- **Problem description**
Below is a listing. Gather each line of it that contains "scene".

- **Data extract**
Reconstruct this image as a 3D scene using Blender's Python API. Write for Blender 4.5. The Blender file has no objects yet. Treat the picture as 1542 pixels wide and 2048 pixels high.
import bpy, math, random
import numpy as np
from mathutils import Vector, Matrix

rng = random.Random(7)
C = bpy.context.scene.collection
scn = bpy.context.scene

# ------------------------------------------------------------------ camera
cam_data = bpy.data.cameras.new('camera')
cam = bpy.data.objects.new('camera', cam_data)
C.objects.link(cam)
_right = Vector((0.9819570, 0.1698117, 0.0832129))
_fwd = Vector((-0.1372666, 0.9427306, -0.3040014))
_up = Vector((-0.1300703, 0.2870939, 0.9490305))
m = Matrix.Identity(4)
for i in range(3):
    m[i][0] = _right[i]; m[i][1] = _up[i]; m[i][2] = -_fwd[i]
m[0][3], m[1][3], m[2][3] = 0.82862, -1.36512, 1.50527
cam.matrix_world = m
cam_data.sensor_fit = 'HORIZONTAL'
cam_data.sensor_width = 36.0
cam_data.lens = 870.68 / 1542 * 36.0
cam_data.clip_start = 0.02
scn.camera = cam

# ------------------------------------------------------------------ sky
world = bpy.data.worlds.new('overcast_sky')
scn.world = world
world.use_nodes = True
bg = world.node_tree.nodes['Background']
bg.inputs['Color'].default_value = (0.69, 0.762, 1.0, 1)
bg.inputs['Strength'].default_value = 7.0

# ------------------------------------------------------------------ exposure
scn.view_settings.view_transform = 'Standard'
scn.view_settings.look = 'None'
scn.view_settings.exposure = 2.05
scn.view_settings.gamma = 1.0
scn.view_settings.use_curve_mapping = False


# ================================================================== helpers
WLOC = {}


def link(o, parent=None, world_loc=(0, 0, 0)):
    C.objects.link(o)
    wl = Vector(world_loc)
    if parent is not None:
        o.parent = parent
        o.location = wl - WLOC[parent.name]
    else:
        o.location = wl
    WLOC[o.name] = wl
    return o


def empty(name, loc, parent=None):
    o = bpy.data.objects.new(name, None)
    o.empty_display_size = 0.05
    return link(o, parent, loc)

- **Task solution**
Reconstruct this image as a 3D scene using Blender's Python API. Write for Blender 4.5. The Blender file has no objects yet. Treat the picture as 1542 pixels wide and 2048 pixels high.
C = bpy.context.scene.collection
scn = bpy.context.scene